Montréal démasquée (+DVD)
de Jean-Marc Massie

critiqué par Libris québécis, le 19 mars 2012
(Montréal - 82 ans)


La note:  étoiles
Montréal 2012
Pour connaître Montréal, il faut lire les contes de Jean-Marc Massie. Avec lui, la ville bat aux sons des tam-tams du Mont-Royal, tandis qu’avec Fred Pellerin, le Québec bat au rythme du tissage de la ceinture fléchée (ceinturon tressé). Les deux conteurs se complètent. Si le premier jette un coup d’œil vers l’aval, c’est pour mieux décrire l’amont. Quand il raconte la révolte des marins du São Bento, des noirs qui se sont blanchis en mariant des Peaux-Rouges, c’est pour expliquer comment nous sommes devenus « les Nègres blancs d’Amérique », selon le regretté Pierre Vallières.

Jean-Marc Massie a hérité de l’esprit de cet ancien moine, qui a troqué le bréviaire pour le pamphlet. On est loin du folklore avec lequel Fred Pellerin tente de renouer pour que « l’antan » maintienne ses assises. À Montréal, c’est un défi impossible à relever quand la majorité des élèves sont issus des victimes venues encercler le Mont-Royal pour fuir les dommages collatéraux des pays en guerre.

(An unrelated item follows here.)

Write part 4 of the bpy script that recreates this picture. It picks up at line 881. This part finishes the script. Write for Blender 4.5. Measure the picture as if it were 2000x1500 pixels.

Les tam-tams entendus de l’artificiel Lac-des-Castors de notre montagne battraient-ils le grand ralliement afin de signer une nouvelle entente sur l’art de vivre ensemble, comme l’a fait le gouverneur Frontenac en 1701 avec les Amérindiens?

Massie urbanise le conte pour l’ancrer dans la modernité des accommodements raisonnables. Il parcourt rues et ruelles en quête d’âmes dérivantes pour qu’elles puissent « continuer à vivre après le déluge du Saguenay », lequel a inondé toute la région en 1996. « Nous portons tous le même masque ». Il faut le laisser tomber pour faire la paix avec le passé de crainte d’être incapable de devenir adulte comme Plastique cow-boy, attaché à son cheval jouet électrique. Les histoires de loups-garous empêchent de grandir comme le chapelet entourant le cou de la mère. « I’ve got the blues », chantait Elvis Presley. La délivrance n’est pas dépendante de la ferveur religieuse telle qu’elle s’exprime en montant à genoux les escaliers, qui mènent à l’Oratoire Saint-Joseph, érigée à flanc de montagne.

Si le langage de Fred Pellerin colle aux paroissiens de Saint-Élie-de-Caxton, il en est tout autrement de celui de Jean-Marc Massie. Il a évité les carcans linguistiques locaux pour peindre ses héros. Dans un univers élargi, la compréhension réciproque lui a imposé le respect des normes grammaticales afin de stigmatiser l’universalité de la déprime délinquante des identités refoulées. Bref, une œuvre excellente accompagnée d’un DVD sur un Montréal actuel.